GRANVILLE Williams has always had strong ties to mining communities in Yorkshire.

Now the retired Huddersfield University lecturer has edited a book filled with many of the memories, chronicling the events of the miners’ strike.

In the early 1960s, Williams taught in mining villages in the Dearne Valley. His first wife Kitty was a miner’s daughter and the couple lived in National Coal Board housing in Scunthorpe, Doncaster.

The book called Shafted: The Media, The Miners’ Strike and The Aftermath is to commemorate the 25th anniversary of the dispute of 1984 and 1985.

Mr Williams, 67, came up with the idea after discussing working life with a group of friends – and after being inspired by a drive through the Dearne Valley.

He said: “I was suddenly struck that there was no evidence anywhere that there was a mining industry, until you come to a roundabout and it says Cortonwood, which was the name of the pit whose closure triggered the strike.

“You drive across a whole swathe of land, where 60,000 or 70,000 people used to be engaged in the mining industry and there is nothing left.”

He says the book was written to give a voice to the miners and the title ‘Shafted’ reflects claims as to how the media treated miners at a national level.

The 15 chapters include contributions from Nicholas Jones, an industrial correspondent for BBC Radio News during the strike and Paul Routledge, the Labour editor of the Times, who looks at relations between trade unions and the media since the strikes.

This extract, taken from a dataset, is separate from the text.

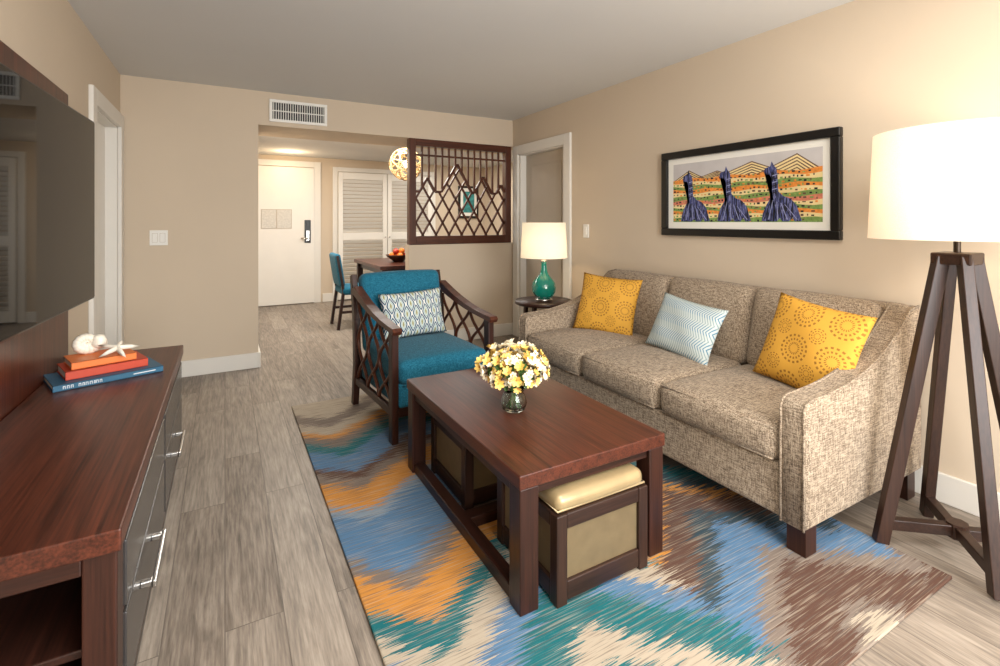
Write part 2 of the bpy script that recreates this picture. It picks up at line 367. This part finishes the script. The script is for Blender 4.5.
# books, shell, starfish
M['bblue']=plain('blue_cover',(30,90,120),.45); M['bred']=plain('red_cover',(190,60,26),.45); M['bor']=plain('orange_cover',(226,118,42),.45)
M['pages']=plain('paper_pages',(232,224,206),.8,var=.12,scale=120); M['lettering']=plain('white_print',(225,228,230),.6)
def book(name,c,L,D,z,th,rot,mat,letters=False):
    b=B(name); b.box(-L/2+.004,L/2-.004,-D/2+.004,D/2-.004,.003,th-.003,'pages',0)
    b.box(-L/2,L/2,-D/2,D/2,0,.004,mat,.001); b.box(-L/2,L/2,-D/2,D/2,th-.004,th,mat,.001); b.box(-L/2,L/2,-D/2,-D/2+.005,0,th,mat,.001)
    if letters:
        xx=-L/2+.03
        for w in (.012,.012,.012,0,.012,.01,.013,.013,.007,.012,.012):
            if w:
                b.box(xx,xx+.002,-D/2-.0008,-D/2+.001,th*.28,th*.74,'lettering',0); b.box(xx,xx+w*.6,-D/2-.0008,-D/2+.001,th*.64,th*.74,'lettering',0); b.box(xx+w*.5,xx+w*.5+.002,-D/2-.0008,-D/2+.001,th*.28,th*.74,'lettering',0)
            xx+=w if w else .012
        b.box(L/2-.11,L/2-.03,-D/2-.0008,-D/2+.001,th*.44,th*.58,'lettering',0)
    o=b.done(); o.location=(c[0],c[1],z); o.rotation_euler=(0,0,rot)
book('blue_book',(-.455,2.70),.37,.23,.5805,.026,.36,'bblue',True)
book('red_book',(-.465,2.725),.28,.19,.607,.035,.36,'bred')
book('orange_book',(-.475,2.725),.22,.17,.6425,.03,.36,'bor')
M['shell']=plain('shell_white',(240,232,216),.4,var=.08,scale=30)
b=B('seashell')
for i in range(30):
    a=i*.42; k=i/29; R=.004+.034*k; r=.004+.022*k
    b.ball((math.cos(a)*R*1.0,-.012*math.cos(k*3)+.02*(1-k),math.sin(a)*R*.85),r,'shell',(1,1.15,1),2)
for i in range(6):
    a=29*.42+.15+i*.12; b.ball((math.cos(a)*.042,0,math.sin(a)*.036),.027-.001*i,'shell',(1.1,1.2,.9),2)
o=b.done(); o.location=(-.525,2.75,.722); o.rotation_euler=(0,0,.3)
b=B('starfish')
ring=[]
for i in range(40):
    a=2*math.pi*i/40; k=abs(((i/8.0)%1)-.5)*2; r=.018+.064*(k**2.0); ring.append((r*math.cos(a),r*math.sin(a)))
vs=[(0,0,.018)]+[(x*.6,y*.6,.013) for x,y in ring]+[(x,y,.0) for x,y in ring]+[(0,0,-.004)]
fs=[[0,1+i,1+(i+1)%40] for i in range(40)]+[[1+i,41+i,41+(i+1)%40,1+(i+1)%40] for i in range(40)]+[[81,41+(i+1)%40,41+i] for i in range(40)]
b.add(vs,fs,'shell',True); o=b.done(); o.location=(-.41,2.685,.696); o.rotation_euler=(.35,0,.2)
# ---------------------------------------------------------------- rug
b=B('area_rug'); b.box(.39,2.22,.72,3.56,.0,.012,'rug',.004); b.done()
RZ=.012
# ---------------------------------------------------------------- coffee table
b=B('coffee_table'); x0,x1,y0,y1=.80,1.44,1.30,2.39
b.box(x0,x1,y0,y1,.41,.457,'mahy',.004)
lw=.07
for xa in (x0+.005,x1-lw-.005):
    for ya in (y0+.005,y1-lw-.005): b.box(xa,xa+lw,ya,ya+lw,RZ,.41,'dkz',.004)
    b.box(xa+.01,xa+lw-.01,y0+lw,y1-lw,RZ,RZ+.045,'dky',.003); b.box(xa+.012,xa+lw-.012,y0+lw,y1-lw,.37,.41,'dky',.003)
b.box(x0+lw,x1-lw,y0+.02,y0+lw-.01,.375,.41,'dkx',.003); b.box(x0+lw,x1-lw,y1-lw+.01,y1-.02,.375,.41,'dkx',.003)
b.box(x0+lw-.01,x1-lw+.01,1.78,1.84,RZ,RZ+.045,'dkx',.003)
b.done(((x0+x1)/2,(y0+y1)/2,0))
# ottomans
M['gold']=plain('gold_leather',(164,143,106),.32,.5,.25,var=.08,scale=14,bump=.15); M['goldp']=plain('gold_panel',(114,98,72),.5,.4,.2,var=.08,scale=20,bump=.1)
def ottoman(x0,y0):
    w=.40; x1=x0+w; y1=y0+w; z0=RZ+.0
    b=B('cube_ottoman'); f=.042
    for xa in (x0,x1-f):
        for ya in (y0,y1-f): b.box(xa,xa+f,ya,ya+f,z0,.305,'walz')
    for za,zb in ((z0+.012,z0+.075),(.255,.305)):
        for ya in (y0+.002,y1-f+.002): b.box(x0+f,x1-f,ya,ya+f-.004,za,zb,'walx')
        for xa in (x0+.002,x1-f+.002): b.box(xa,xa+f-.004,y0+f,y1-f,za,zb,'waly')
    b.box(x0+.014,x1-.014,y0+.014,y1-.014,z0+.05,.29,'goldp',.004)
    b.soft(x0+.008,x1-.008,y0+.008,y1-.008,.300,.362,'gold',.026,(.004,.004,.012))
    b.tube([(x0+.01,y0+.01,.315),(x1-.01,y0+.01,.315),(x1-.01,y1-.01,.315),(x0+.01,y1-.01,.315)],.004,'gold',6,True)
    b.done((x0+w/2,y0+w/2,0))
ottoman(.925,1.275); ottoman(.895,1.90)
# vase with flowers
M['vglass']=glass('clear_glass',(235,245,240)); M['yel']=plain('yellow_petal',(236,200,108),.6,var=.1,scale=60); M['cream']=plain('cream_petal',(246,236,208),.6,var=.05,scale=60); M['pink']=plain('orange_centre',(200,130,66),.6,var=.1,scale=60)
M['leaf']=plain('green_leaf',(70,104,50),.5,var=.25,scale=40)
fx,fy=1.06,1.77; tz=.4575
b=B('vase_of_flowers')
b.lathe((fx,fy,tz),[(0,.0),(.034,.0),(.05,.012),(.056,.035),(.05,.062),(.04,.08),(.046,.095),(.043,.095),(.037,.08),(.047,.06),(.052,.035),(.046,.014),(.0,.01)],'vglass')
rnd=random.Random(3)
for i in range(16):
    a=rnd.random()*6.28; b.tube([(fx+.03*math.cos(a+2),fy+.03*math.sin(a+2),tz+.015),(fx+.012*math.cos(a),fy+.012*math.sin(a),tz+.08),(fx+.07*math.cos(a),fy+.07*math.sin(a),tz+.19)],.0025,'leaf',5)
def petal(b,c,n,r,m,np_=6):
    n=n.normalized(); u=n.cross(Vector((.3,.5,.8))).normalized(); v=n.cross(u)
    a0=rnd.random()*6
    for k in range(np_):
        a=a0+k*2*math.pi/np_; d=u*math.cos(a)+v*math.sin(a); e=n.cross(d)
        p=[c,c+d*r*.5+e*r*.34+n*r*.6,c+d*r*.85+e*r*.2+n*r*.8,c+d*r*.95+n*r*.8,c+d*r*.85-e*r*.2+n*r*.8,c+d*r*.5-e*r*.34+n*r*.6]
        b.add([tuple(q) for q in p],[[0,1,2,3],[0,3,4,5]],m,False)
C=Vector((fx,fy,tz+.172))
N=210
for i in range(N):
    z=1-1.45*(i+.5)/N; ph=i*2.39996; rr=math.sqrt(max(0,1-z*z)); d=Vector((rr*math.cos(ph),rr*math.sin(ph),z))
    rad=.065+.075*rnd.random(); c=C+Vector((d.x*rad*1.03,d.y*rad*1.03,d.z*rad*.75))
    m=rnd.choice(['yel','cream','cream','yel','cream']) ; petal(b,c,d+Vector((rnd.uniform(-.6,.6),rnd.uniform(-.6,.6),rnd.uniform(-.1,.5))),.014+.011*rnd.random(),m)
    b.ball(c+d*.005,.004,'pink' if rnd.random()<.7 else 'yel',sub=1)
for i in range(60):
    d=Vector((rnd.uniform(-1,1),rnd.uniform(-1,1),rnd.uniform(-.7,.6))).normalized(); c=C+Vector((d.x,d.y,d.z*.7))*.085; petal(b,c,d,.03,'leaf',3)
b.done((fx,fy,tz),recalc=False)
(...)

Also contributing is Tony Harcup, who was with the Leeds Other Paper during the strike and examines the role of alternative media.

The book also has pieces of personal writing from Scottish miner Joe Owen, who was 19 at the time of the strike and a poem by Dennis O’Donnell.

There are two poignant photographs in the book – of the site of Cortonwood Colliery, now a Morrison’s Supermarket, and of Lesley Boulton, at Orgreave, who is protecting herself as a policeman on horseback swings a baton at her head.

Mr Williams said: “I felt that you didn’t get a clear picture of what it was actually about. You got a sensationalised view of picket lines, violence and so on.

“But you didn’t get a nuance view about what motivated people to go on strike. I personally can’t conceive how people could survive without money.”

The book looks at the motives of the miners. Granville said: “Talk to miners and they didn’t see it between Maggie and Arthur.

“They knew why they were out on strike, they knew what the issues were.

“They weren’t being manipulated or tricked into spending all those months in tremendous hardship in the mining community.”

He says local newspapers reflected best the real issues involved in the strikes.

“Local newspapers were more receptive to what the issues were, they mainly supported the miners.

“The miners were put in a position where it was an almost irresistible conflict.

“They had to fight, you couldn’t not try and save the pits, otherwise you would just be ground down.

“The fact that they were defeated by the Conservative Government did give the death sentence to the pits.”

He said: “The Miners’ Strike was divisive, Thatcher was divisive and Thatcherism was divisive.

“It was about changing Britain, getting rid of the unions and worshipping a kind of individualism and pursuit of wealth.”